General, administrative, and other expenses increased by $6 million, primarily due to $51 million of company-funded supplemental retirement savings plan contributions in 2018 and $20 million of higher professional fees, partially offset by administrative cost savings largely due to synergies associated with the Starwood Combination. Company-funded supplemental retirement savings plan contributions represent an additional one-time contribution of up to $1,000 per eligible associate.

Merger-related costs and charges decreased by $4 million, primarily due to $17 million of 2017 transaction costs that did not occur in 2018 and $6 million of lower employee termination costs, partially offset by $19 million of higher integration costs.

2017 Compared to 2016

Depreciation, amortization, and other expenses increased by $110 million, primarily reflecting higher depreciation and amortization on Legacy-Starwood assets.

General, administrative, and other expenses increased by $178 million, primarily due to the Starwood Combination, $14 million of higher litigation expenses, $10 million of higher compensation expenses, and $10 million from net unfavorable foreign exchange rates.

Merger-related costs and charges decreased by $227 million, primarily due to lower employee termination and transaction costs, partially offset by $39 million of higher integration costs.

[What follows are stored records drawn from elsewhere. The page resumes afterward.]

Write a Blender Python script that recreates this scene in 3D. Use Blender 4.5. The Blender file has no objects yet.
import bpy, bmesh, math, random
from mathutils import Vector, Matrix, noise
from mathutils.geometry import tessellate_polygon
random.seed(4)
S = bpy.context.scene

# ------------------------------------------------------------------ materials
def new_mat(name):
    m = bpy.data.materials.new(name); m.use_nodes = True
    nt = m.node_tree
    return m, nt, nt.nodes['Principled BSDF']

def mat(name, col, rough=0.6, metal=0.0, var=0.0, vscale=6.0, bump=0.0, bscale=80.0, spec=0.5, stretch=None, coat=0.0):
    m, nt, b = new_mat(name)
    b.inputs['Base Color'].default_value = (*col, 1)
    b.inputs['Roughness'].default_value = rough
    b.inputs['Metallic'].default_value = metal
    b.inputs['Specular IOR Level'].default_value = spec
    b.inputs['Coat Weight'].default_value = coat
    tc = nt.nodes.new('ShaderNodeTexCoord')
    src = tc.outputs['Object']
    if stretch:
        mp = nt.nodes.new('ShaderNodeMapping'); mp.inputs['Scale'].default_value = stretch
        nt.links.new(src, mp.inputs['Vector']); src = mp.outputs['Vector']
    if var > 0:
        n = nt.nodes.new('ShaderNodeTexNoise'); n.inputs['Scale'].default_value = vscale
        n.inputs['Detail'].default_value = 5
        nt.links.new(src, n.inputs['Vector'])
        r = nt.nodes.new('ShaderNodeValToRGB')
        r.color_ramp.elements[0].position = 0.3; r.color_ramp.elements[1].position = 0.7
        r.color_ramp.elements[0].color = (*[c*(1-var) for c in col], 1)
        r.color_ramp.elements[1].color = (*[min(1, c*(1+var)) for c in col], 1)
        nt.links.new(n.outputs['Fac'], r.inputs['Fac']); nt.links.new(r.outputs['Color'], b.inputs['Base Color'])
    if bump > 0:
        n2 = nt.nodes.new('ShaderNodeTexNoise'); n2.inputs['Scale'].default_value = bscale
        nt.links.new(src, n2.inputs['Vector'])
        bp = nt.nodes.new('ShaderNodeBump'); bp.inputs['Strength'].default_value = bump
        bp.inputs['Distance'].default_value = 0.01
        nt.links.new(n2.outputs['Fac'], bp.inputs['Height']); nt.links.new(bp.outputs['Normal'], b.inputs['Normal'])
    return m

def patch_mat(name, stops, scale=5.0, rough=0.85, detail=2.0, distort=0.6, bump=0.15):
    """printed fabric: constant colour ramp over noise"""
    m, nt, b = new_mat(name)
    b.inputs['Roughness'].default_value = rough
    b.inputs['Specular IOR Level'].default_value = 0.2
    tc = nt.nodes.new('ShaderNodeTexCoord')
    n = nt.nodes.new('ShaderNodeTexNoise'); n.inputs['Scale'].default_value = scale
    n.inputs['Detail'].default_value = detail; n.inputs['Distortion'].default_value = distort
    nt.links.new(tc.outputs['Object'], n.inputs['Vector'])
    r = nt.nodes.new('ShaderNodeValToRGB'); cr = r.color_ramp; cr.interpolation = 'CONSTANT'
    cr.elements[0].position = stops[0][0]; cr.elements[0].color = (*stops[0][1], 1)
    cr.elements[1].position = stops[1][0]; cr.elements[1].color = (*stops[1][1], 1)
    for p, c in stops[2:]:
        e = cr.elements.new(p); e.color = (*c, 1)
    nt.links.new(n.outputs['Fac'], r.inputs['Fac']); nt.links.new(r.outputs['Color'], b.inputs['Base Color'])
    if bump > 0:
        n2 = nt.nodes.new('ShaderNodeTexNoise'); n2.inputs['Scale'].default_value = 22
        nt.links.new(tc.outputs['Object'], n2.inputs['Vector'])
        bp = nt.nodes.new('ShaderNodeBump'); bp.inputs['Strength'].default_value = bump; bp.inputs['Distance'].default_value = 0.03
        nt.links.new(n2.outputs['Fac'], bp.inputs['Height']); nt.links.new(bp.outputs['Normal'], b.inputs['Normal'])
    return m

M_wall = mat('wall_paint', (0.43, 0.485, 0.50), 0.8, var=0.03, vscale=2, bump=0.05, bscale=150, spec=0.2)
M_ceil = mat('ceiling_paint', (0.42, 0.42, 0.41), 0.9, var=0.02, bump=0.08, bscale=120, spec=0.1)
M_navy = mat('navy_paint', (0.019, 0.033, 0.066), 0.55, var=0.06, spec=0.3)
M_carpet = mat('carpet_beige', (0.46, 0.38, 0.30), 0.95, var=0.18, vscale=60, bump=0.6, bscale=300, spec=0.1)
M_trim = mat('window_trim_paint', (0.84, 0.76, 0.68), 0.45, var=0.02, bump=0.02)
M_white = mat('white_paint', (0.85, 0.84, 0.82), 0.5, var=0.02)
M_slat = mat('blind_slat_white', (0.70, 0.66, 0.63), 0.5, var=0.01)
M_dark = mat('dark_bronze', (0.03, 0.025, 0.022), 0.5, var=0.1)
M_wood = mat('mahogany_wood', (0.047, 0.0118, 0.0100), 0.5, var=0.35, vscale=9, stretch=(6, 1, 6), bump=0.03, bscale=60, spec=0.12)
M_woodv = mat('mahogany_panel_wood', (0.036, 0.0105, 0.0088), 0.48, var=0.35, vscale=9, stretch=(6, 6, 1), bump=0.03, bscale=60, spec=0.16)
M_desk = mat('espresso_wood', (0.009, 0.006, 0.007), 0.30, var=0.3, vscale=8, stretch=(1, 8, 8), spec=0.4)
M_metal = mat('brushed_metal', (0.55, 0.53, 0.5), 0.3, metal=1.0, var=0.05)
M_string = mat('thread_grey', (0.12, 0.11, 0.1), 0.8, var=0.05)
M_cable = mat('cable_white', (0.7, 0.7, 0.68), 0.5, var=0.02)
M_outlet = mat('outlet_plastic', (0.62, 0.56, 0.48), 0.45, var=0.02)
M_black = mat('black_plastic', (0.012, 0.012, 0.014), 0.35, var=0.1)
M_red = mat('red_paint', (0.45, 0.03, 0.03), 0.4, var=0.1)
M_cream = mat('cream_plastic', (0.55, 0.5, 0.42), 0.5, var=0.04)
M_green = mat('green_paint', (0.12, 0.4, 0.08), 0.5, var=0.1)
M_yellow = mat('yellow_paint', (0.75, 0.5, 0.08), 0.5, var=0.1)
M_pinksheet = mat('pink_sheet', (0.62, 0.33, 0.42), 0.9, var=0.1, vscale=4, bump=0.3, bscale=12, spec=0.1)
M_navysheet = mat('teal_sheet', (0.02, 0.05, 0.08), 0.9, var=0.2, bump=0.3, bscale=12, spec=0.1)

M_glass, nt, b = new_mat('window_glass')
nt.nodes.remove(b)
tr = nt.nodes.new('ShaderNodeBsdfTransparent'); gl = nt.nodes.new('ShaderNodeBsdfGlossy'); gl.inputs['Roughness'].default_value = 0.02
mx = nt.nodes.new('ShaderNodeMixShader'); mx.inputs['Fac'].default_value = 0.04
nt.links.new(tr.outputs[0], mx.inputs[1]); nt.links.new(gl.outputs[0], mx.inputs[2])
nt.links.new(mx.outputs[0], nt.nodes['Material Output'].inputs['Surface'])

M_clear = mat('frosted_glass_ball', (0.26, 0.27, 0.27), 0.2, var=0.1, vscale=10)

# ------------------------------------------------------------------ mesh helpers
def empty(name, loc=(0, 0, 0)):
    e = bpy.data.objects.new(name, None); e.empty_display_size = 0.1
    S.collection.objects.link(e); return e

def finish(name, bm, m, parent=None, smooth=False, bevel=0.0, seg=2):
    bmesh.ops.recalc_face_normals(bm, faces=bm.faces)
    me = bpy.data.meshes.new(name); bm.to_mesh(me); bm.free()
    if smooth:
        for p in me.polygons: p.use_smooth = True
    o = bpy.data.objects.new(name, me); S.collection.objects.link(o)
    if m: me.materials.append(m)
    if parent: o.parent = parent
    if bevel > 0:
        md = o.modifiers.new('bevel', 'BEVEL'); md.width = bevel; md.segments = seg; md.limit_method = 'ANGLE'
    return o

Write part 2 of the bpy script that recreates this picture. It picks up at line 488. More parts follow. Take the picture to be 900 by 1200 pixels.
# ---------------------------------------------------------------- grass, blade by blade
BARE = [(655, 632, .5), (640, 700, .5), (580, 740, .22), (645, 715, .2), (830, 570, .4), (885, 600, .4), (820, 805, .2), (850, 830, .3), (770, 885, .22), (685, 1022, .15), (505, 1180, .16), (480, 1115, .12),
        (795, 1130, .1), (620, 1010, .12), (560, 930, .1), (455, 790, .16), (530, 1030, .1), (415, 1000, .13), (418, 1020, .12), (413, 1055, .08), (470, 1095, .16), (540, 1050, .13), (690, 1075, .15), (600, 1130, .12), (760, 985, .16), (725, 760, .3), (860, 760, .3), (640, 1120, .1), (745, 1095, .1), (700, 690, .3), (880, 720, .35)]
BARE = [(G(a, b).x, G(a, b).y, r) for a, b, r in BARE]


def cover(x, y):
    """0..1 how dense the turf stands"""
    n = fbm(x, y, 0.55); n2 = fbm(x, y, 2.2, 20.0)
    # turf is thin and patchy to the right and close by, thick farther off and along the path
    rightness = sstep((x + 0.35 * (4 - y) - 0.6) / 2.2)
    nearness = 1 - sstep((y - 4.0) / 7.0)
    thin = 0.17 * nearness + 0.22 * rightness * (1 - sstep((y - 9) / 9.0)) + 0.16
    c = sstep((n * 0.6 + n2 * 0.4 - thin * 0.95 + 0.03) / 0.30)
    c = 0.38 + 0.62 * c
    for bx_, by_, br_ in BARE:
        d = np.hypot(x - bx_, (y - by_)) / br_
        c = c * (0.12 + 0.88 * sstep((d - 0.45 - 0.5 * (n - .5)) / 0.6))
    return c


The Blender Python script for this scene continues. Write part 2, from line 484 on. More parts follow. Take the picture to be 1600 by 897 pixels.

Non-Operating Income (Expense)

Financial Table

2018 Compared to 2017

Gains and other income, net decreased by $494 million, primarily due to the 2017 gain on the disposition of our ownership interest in Avendra, net of a 2018 true-up ($653 million) and the 2017 gain on the sale of the Charlotte Marriott City Center ($24 million), partially offset by 2018 gains on our property sales ($132 million), sales of our interest in four equity method investments ($46 million), and modification of a ground lease at one of our offices ($6 million).

Interest expense increased by $52 million, primarily due to higher commercial paper interest rates and average borrowings and higher interest on Senior Note issuances, net of maturities ($6 million).

Interest income decreased by $16 million, primarily due to lower outstanding loan balances.

Equity in earnings increased by $63 million, primarily due to our share of the gains on the sales of two properties held by equity method investees ($65 million), partially offset by our $6 million share of the 2017 gain on an equity method investee’s sale of a property.

2017 Compared to 2016

Gains and other income, net increased by $683 million, primarily due to the gain on the disposition of our ownership interest in Avendra and the gain on the sale of the Charlotte Marriott City Center. See the “Dispositions” caption of Footnote 3. Dispositions and Acquisitions for more information.

Interest expense increased by $54 million, primarily due to an increase in debt as a result of the Starwood Combination and higher commercial paper borrowings, partially offset by $18 million of lower interest due to Senior Note maturities and a $13 million favorable variance to the bridge term loan facility commitment costs that we incurred in 2016.

Interest income increased by $3 million, primarily due to issuances of new loans, partially offset by $7 million of lower interest income on a repaid loan.

Equity in earnings increased by $31 million, primarily due to higher earnings by Legacy-Starwood investees.